I’ve never worked out how so many Swedes can be atheists when the Stockholm archipelago is prima facie proof of God’s existence. For years I have been coming to worship and this summer I rented a house by the water. It is my idea of paradise: a week of forest walks, saunas and — last Saturday — dinner for 20 to celebrate my wife Linda’s birthday. As we shop for it on the Friday, in a supermarket with separate sections for herring and cuts of reindeer, my mobile phone starts to erupt. Back in London, I have just been named the next editor of The Spectator and am sent texts and emails by everyone I have ever met. I make a mental note to save all the messages — especially the flattering ones — on paper. Some day, when I need cheering up, I might read them again. I may even be foolish enough to believe some of them.
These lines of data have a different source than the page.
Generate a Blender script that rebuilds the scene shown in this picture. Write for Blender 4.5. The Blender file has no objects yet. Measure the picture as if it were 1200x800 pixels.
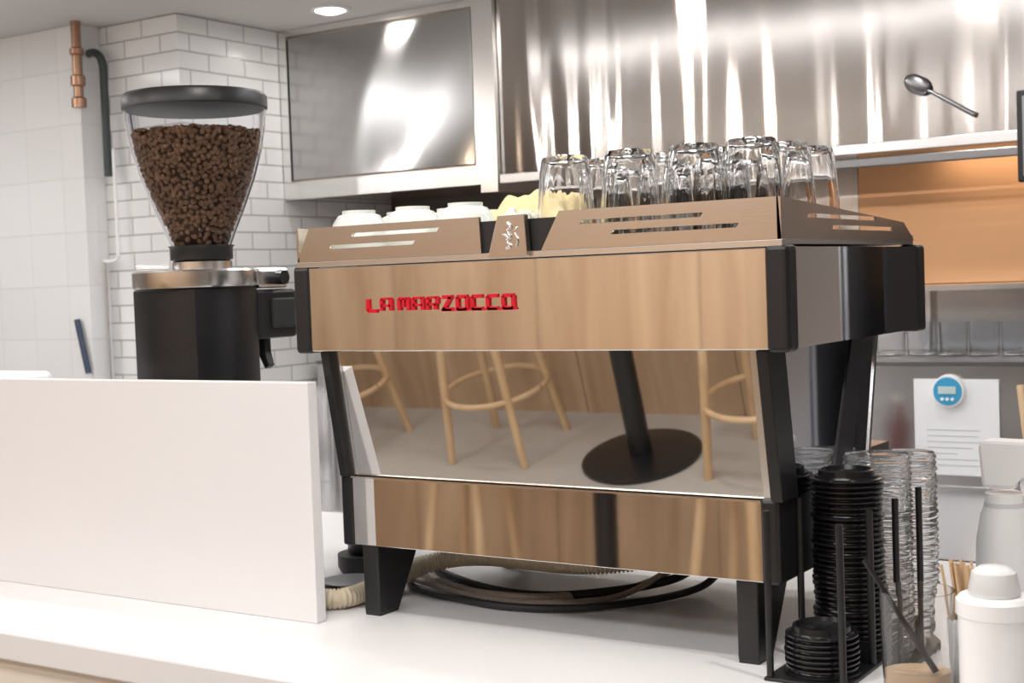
import bpy, bmesh, math, random
from mathutils import Vector, Matrix, noise
random.seed(7)
sc=bpy.context.scene
COL=bpy.context.collection
CZ=-0.022      # counter top
FZ=-0.97       # floor
CE=1.25        # ceiling
LK=.62         # light level

# ------------------------------------------------------------ materials
MATS={}
def newmat(name):
    m=bpy.data.materials.new(name); m.use_nodes=True
    return m,m.node_tree,m.node_tree.nodes["Principled BSDF"]
def N(nt,t,**k):
    n=nt.nodes.new(t)
    for a,b in k.items(): setattr(n,a,b)
    return n
def mat(name,col,rough=.5,metal=0,spec=None,trans=0,ior=None,coat=0,bump=0,bscale=50,vary=0,emit=0):
    if name in MATS: return MATS[name]
    m,nt,b=newmat(name)
    b.inputs['Base Color'].default_value=(*col,1); b.inputs['Roughness'].default_value=rough
    b.inputs['Metallic'].default_value=metal; b.inputs['Transmission Weight'].default_value=trans
    if ior: b.inputs['IOR'].default_value=ior
    if spec is not None: b.inputs['Specular IOR Level'].default_value=spec
    b.inputs['Coat Weight'].default_value=coat
    if emit: b.inputs['Emission Color'].default_value=(*col,1); b.inputs['Emission Strength'].default_value=emit
    tc=N(nt,'ShaderNodeTexCoord'); no=N(nt,'ShaderNodeTexNoise'); no.inputs['Scale'].default_value=bscale; no.inputs['Detail'].default_value=3
    nt.links.new(tc.outputs['Object'],no.inputs['Vector'])
    if bump:
        bp=N(nt,'ShaderNodeBump'); bp.inputs['Strength'].default_value=bump; bp.inputs['Distance'].default_value=.002
        nt.links.new(no.outputs[0],bp.inputs['Height']); nt.links.new(bp.outputs[0],b.inputs['Normal'])
    if vary:
        mx=N(nt,'ShaderNodeMix',data_type='RGBA'); mx.inputs[6].default_value=(*[c*(1-vary) for c in col],1); mx.inputs[7].default_value=(*[min(1,c*(1+vary)) for c in col],1)
        nt.links.new(no.outputs[0],mx.inputs[0]); nt.links.new(mx.outputs[2],b.inputs['Base Color'])
    MATS[name]=m; return m
def brushed(name,col,rough,scl=(2,2,300),bump=.05,aniso=0,arot=0,wav=0,wscl=(5,5,1.1),rotvar=None):
    m,nt,b=newmat(name)
    b.inputs['Base Color'].default_value=(*col,1); b.inputs['Metallic'].default_value=1; b.inputs['Roughness'].default_value=rough
    tc=N(nt,'ShaderNodeTexCoord'); mp=N(nt,'ShaderNodeMapping'); mp.inputs['Scale'].default_value=scl
    no=N(nt,'ShaderNodeTexNoise'); no.inputs['Scale'].default_value=1; no.inputs['Detail'].default_value=4
    nt.links.new(tc.outputs['Object'],mp.inputs[0]); nt.links.new(mp.outputs[0],no.inputs['Vector'])
    bp=N(nt,'ShaderNodeBump'); bp.inputs['Strength'].default_value=bump; bp.inputs['Distance'].default_value=.001
    nt.links.new(no.outputs[0],bp.inputs['Height'])
    last=bp
    if wav:
        mp2=N(nt,'ShaderNodeMapping'); mp2.inputs['Scale'].default_value=wscl
        n2=N(nt,'ShaderNodeTexNoise'); n2.inputs['Scale'].default_value=1; n2.inputs['Detail'].default_value=1
        nt.links.new(tc.outputs['Object'],mp2.inputs[0]); nt.links.new(mp2.outputs[0],n2.inputs['Vector'])
        b2=N(nt,'ShaderNodeBump'); b2.inputs['Strength'].default_value=1; b2.inputs['Distance'].default_value=wav
        nt.links.new(n2.outputs[0],b2.inputs['Height']); nt.links.new(bp.outputs[0],b2.inputs['Normal']); last=b2
    nt.links.new(last.outputs[0],b.inputs['Normal'])
    if aniso:
        b.inputs['Anisotropic'].default_value=aniso; b.inputs['Anisotropic Rotation'].default_value=arot
        tg=N(nt,'ShaderNodeTangent',direction_type='RADIAL',axis='Z'); nt.links.new(tg.outputs[0],b.inputs['Tangent'])
        if rotvar:
            m3=N(nt,'ShaderNodeMapping'); m3.inputs['Scale'].default_value=(2.6,.5,.3)
            n3=N(nt,'ShaderNodeTexNoise'); n3.inputs['Scale'].default_value=1; n3.inputs['Detail'].default_value=0
            nt.links.new(tc.outputs['Object'],m3.inputs[0]); nt.links.new(m3.outputs[0],n3.inputs['Vector'])
            mr=N(nt,'ShaderNodeMapRange'); mr.inputs[1].default_value=.35; mr.inputs[2].default_value=.6; mr.inputs[3].default_value=rotvar[0]; mr.inputs[4].default_value=rotvar[1]
            nt.links.new(n3.outputs[0],mr.inputs[0]); nt.links.new(mr.outputs[0],b.inputs['Anisotropic Rotation'])
    MATS[name]=m; return m
def tile(name,axes,bw,bh,off,mortar,col=(.86,.86,.86),mcol=(.42,.42,.41),rough=.12):
    m,nt,b=newmat(name)
    tc=N(nt,'ShaderNodeTexCoord'); sx=N(nt,'ShaderNodeSeparateXYZ'); cx=N(nt,'ShaderNodeCombineXYZ')
    nt.links.new(tc.outputs['Object'],sx.inputs[0]); nt.links.new(sx.outputs[axes],cx.inputs[0]); nt.links.new(sx.outputs[2],cx.inputs[1])
    br=N(nt,'ShaderNodeTexBrick'); br.offset=off
    br.inputs['Scale'].default_value=1; br.inputs['Brick Width'].default_value=bw; br.inputs['Row Height'].default_value=bh
    br.inputs['Mortar Size'].default_value=mortar; br.inputs['Mortar Smooth'].default_value=.3
    br.inputs['Color1'].default_value=(*col,1); br.inputs['Color2'].default_value=(*[c*.95 for c in col],1); br.inputs['Mortar'].default_value=(*mcol,1)
    nt.links.new(cx.outputs[0],br.inputs['Vector']); nt.links.new(br.outputs['Color'],b.inputs['Base Color'])
    inv=N(nt,'ShaderNodeMath',operation='SUBTRACT'); inv.inputs[0].default_value=1; nt.links.new(br.outputs['Fac'],inv.inputs[1])
    bp=N(nt,'ShaderNodeBump'); bp.inputs['Strength'].default_value=.6; bp.inputs['Distance'].default_value=.003
    nt.links.new(inv.outputs[0],bp.inputs['Height']); nt.links.new(bp.outputs[0],b.inputs['Normal'])
    b.inputs['Roughness'].default_value=rough
    MATS[name]=m; return m
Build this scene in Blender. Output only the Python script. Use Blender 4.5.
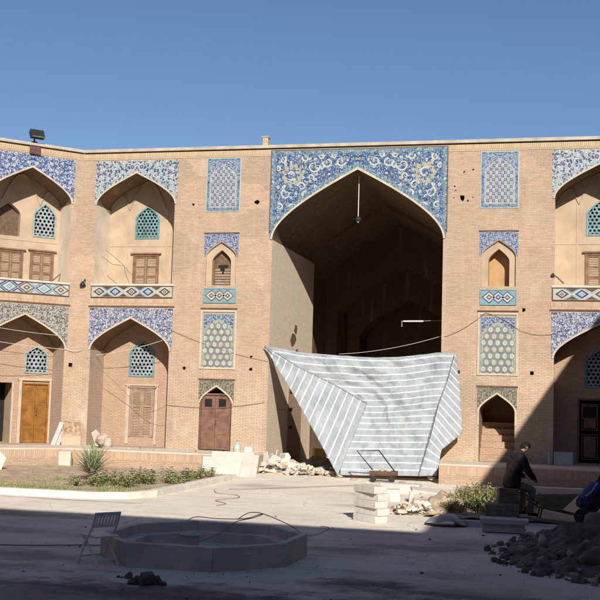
import bpy, bmesh, math, random
from mathutils import Vector, Matrix, noise
from mathutils.geometry import tessellate_polygon
R = math.radians
random.seed(7)
scene = bpy.context.scene
for o in list(bpy.data.objects): bpy.data.objects.remove(o)

# ------------------------------------------------------------------ camera, sky, sun, exposure
cam_d = bpy.data.cameras.new('camera'); cam = bpy.data.objects.new('camera', cam_d)
scene.collection.objects.link(cam); scene.camera = cam
cam_d.sensor_width = 36; cam_d.lens = 66.0; cam_d.clip_end = 2000; cam_d.clip_start = .1
YAW, PIT, ROL = R(-13.71), R(5.15), R(1.66)
cam.matrix_world = Matrix.Translation((7.34, -38.28, 2.6)) @ Matrix.Rotation(-YAW, 4, 'Z') @ Matrix.Rotation(R(90) + PIT, 4, 'X') @ Matrix.Rotation(ROL, 4, 'Z')

SUN_TO = Vector((.4, -1.0, .6)).normalized()          # direction towards the sun
ELEV = math.asin(SUN_TO.z)
w = bpy.data.worlds.new('World'); scene.world = w; w.use_nodes = True
nt = w.node_tree; nt.nodes.clear()
sky = nt.nodes.new('ShaderNodeTexSky'); sky.sky_type = 'NISHITA'; sky.sun_disc = False
sky.sun_elevation = ELEV; sky.sun_rotation = math.atan2(SUN_TO.x, SUN_TO.y)
sky.altitude = 1500; sky.air_density = 1.0; sky.dust_density = .9; sky.ozone_density = 4.0
bg = nt.nodes.new('ShaderNodeBackground'); bg.inputs['Strength'].default_value = .085
wo = nt.nodes.new('ShaderNodeOutputWorld')
nt.links.new(sky.outputs[0], bg.inputs[0]); nt.links.new(bg.outputs[0], wo.inputs[0])
sd = bpy.data.lights.new('sun', 'SUN'); sd.energy = 5.0; sd.angle = R(.5); sd.color = (1, .955, .885)
so = bpy.data.objects.new('sun', sd); scene.collection.objects.link(so)
so.rotation_euler = SUN_TO.to_track_quat('Z', 'Y').to_euler(); so.location = (20, -60, 40)
vs = scene.view_settings; vs.view_transform = 'Standard'; vs.look = 'None'; vs.gamma = 1; vs.use_curve_mapping = False
vs.exposure = .2
scene.render.engine = 'CYCLES'; scene.cycles.max_bounces = 6

# ------------------------------------------------------------------ object helpers
COL = scene.collection
def link(o, parent=None):
    COL.objects.link(o)
    if parent is not None: o.parent = parent
    return o
def tag(o, label=None, cat=None, group=None, kind=None):
    if label: o['label'] = label
    if cat: o['category'] = cat
    if group: o['group'] = group
    if kind: o['kind'] = kind
    return o
def thing(name, label, cat, loc=(0, 0, 0), rz=0, group=None):
    o = bpy.data.objects.new(name, None); o.empty_display_size = .2
    link(o); o.location = loc; o.rotation_euler = (0, 0, rz)
    return tag(o, label, cat, group)

class Fr:
    """a wall frame: u along the wall, z up, d into the wall"""
    def __init__(s, o, t): s.o = Vector((o[0], o[1], 0)); s.t = Vector((t[0], t[1], 0)).normalized(); s.n = Vector((s.t.y, -s.t.x, 0))
    def __call__(s, u, z, d=0): return s.o + s.t * u - s.n * d + Vector((0, 0, z))
ID = Fr((0, 0), (1, 0))

class MB:
    def __init__(s): s.v = []; s.f = []; s.uv = []; s.mi = []
    def face(s, pts, uvs=None, mi=0):
        k = len(s.v); s.v += [tuple(p) for p in pts]; s.f.append(list(range(k, k + len(pts))))
        s.uv.append(uvs if uvs else [(p[0], p[2]) for p in pts]); s.mi.append(mi)
    def faces_shared(s, verts, faces, mi=0, uvf=None):
        k = len(s.v); s.v += [tuple(p) for p in verts]
        for f in faces:
            s.f.append([i + k for i in f]); s.mi.append(mi)
            s.uv.append([(uvf(verts[i]) if uvf else (verts[i][0], verts[i][2])) for i in f])
    def cap(s, fr, outer, holes=(), d=0, mi=0, uo=0):
        loops = [outer] + list(holes); flat = [p for l in loops for p in l]
        tris = tessellate_polygon([[Vector((p[0], p[1], 0)) for p in l] for l in loops])
        for t in tris:
            a, b, c = [flat[i] for i in t]
            if (b[0]-a[0])*(c[1]-a[1]) - (b[1]-a[1])*(c[0]-a[0]) < 0: b, c = c, b
            P = (a, b, c)
            s.face([fr(p[0], p[1], d) for p in P], [(p[0] - uo, p[1]) for p in P], mi)
    def shell(s, fr, poly, d0, d1, mi=0, skip_floor=False, uo=0):
        acc = 0; n = len(poly)
        for i in range(n):
            a, b = poly[i], poly[(i + 1) % n]; L = math.hypot(b[0]-a[0], b[1]-a[1])
            vert = abs(a[0]-b[0]) < 1e-4
            if not (skip_floor and abs(a[1]-b[1]) < 1e-4 and abs(a[1] - min(p[1] for p in poly)) < 1e-4):
                if vert: uv = [(d0, a[1]), (d1, a[1]), (d1, b[1]), (d0, b[1])]
                else: uv = [(d0, acc), (d1, acc), (d1, acc+L), (d0, acc+L)]
                s.face([fr(a[0], a[1], d0), fr(a[0], a[1], d1), fr(b[0], b[1], d1), fr(b[0], b[1], d0)], uv, mi)
            acc += L
    def prism(s, fr, poly, d0, d1, mi=0, uo=0, smi=None, back=False):
        s.cap(fr, poly, (), d0, mi, uo); s.shell(fr, poly, d0, d1, mi if smi is None else smi)
        if back: s.cap(fr, poly, (), d1, mi, uo)
    def rect(s, fr, u0, u1, z0, z1, d0, d1, mi=0, uo=0):
        s.prism(fr, [(u0, z0), (u1, z0), (u1, z1), (u0, z1)], d0, d1, mi, uo, back=True)
    def box(s, c, size, mi=0, rz=0, rx=0, ry=0):
        M = Matrix.Translation(c) @ Matrix.Rotation(rz, 4, 'Z') @ Matrix.Rotation(ry, 4, 'Y') @ Matrix.Rotation(rx, 4, 'X')
        x, y, z = [q / 2 for q in size]
        V = [(-x,-y,-z),(x,-y,-z),(x,y,-z),(-x,y,-z),(-x,-y,z),(x,-y,z),(x,y,z),(-x,y,z)]
        for f, ax in (((0,3,2,1),(0,1)),((4,5,6,7),(0,1)),((0,1,5,4),(0,2)),((2,3,7,6),(0,2)),((1,2,6,5),(1,2)),((3,0,4,7),(1,2))):
            s.face([M @ Vector(V[i]) for i in f], [(V[i][ax[0]], V[i][ax[1]]) for i in f], mi)
    def tube(s, pts, r, n=7, mi=0, cap=True):
        pts = [Vector(p) for p in pts]; rings = []; up = Vector((0, 0, 1))
        for i, p in enumerate(pts):
            t = (pts[min(i+1, len(pts)-1)] - pts[max(i-1, 0)]).normalized()
            a = t.cross(up)
            if a.length < .05: a = t.cross(Vector((1, 0, 0)))
            a.normalize(); b = t.cross(a); rr = r[i] if isinstance(r, (list, tuple)) else r
            rings.append([p + (a*math.cos(2*math.pi*k/n) + b*math.sin(2*math.pi*k/n)) * rr for k in range(n)])
        V = [q for rg in rings for q in rg]; F = []
        for i in range(len(pts)-1):
            for k in range(n): F.append((i*n+k, i*n+(k+1) % n, (i+1)*n+(k+1) % n, (i+1)*n+k))
        if cap: F.append(tuple(range(n))[::-1]); F.append(tuple((len(pts)-1)*n + k for k in range(n)))
        s.faces_shared(V, F, mi)
    def build(s, name, mats, parent=None, smooth=False, bevel=0):
        me = bpy.data.meshes.new(name); me.from_pydata(s.v, [], s.f)
        if not isinstance(mats, (list, tuple)): mats = [mats]
        for m in mats: me.materials.append(m)
        uvl = me.uv_layers.new(name='UVMap'); k = 0
        for i, p in enumerate(me.polygons):
            p.material_index = s.mi[i]; p.use_smooth = smooth
            for q in s.uv[i]: uvl.data[k].uv = q; k += 1
        me.validate(); me.update()
        o = bpy.data.objects.new(name, me); link(o, parent)
        if bevel:
            b = bmesh.new(); b.from_mesh(me); bmesh.ops.remove_doubles(b, verts=b.verts, dist=1e-4); b.to_mesh(me); b.free()
            md = o.modifiers.new('bevel', 'BEVEL'); md.width = bevel; md.segments = 2; md.limit_method = 'ANGLE'
        return o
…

I’ll say this for David Cameron: he is quick on the draw. Within the first few minutes I received a text asking me to promise that Tamzin Lightwater is safe. A few hours later, a holidaying George Osborne texts his congratulations and says he intends to remove two high-ranking Scots from public office in the next nine months. I reply that he should not be so hard on Liam Fox and Michael Gove: he will need all the hawks he can find in government. Yet nothing at all from 10 Downing Street. Not all Scots, you see, stick together.
I was once introduced to Baroness Thatcher as a ‘Scottish Conservative’. She looked at me with surprise as if this were the political equivalent of a barking cat.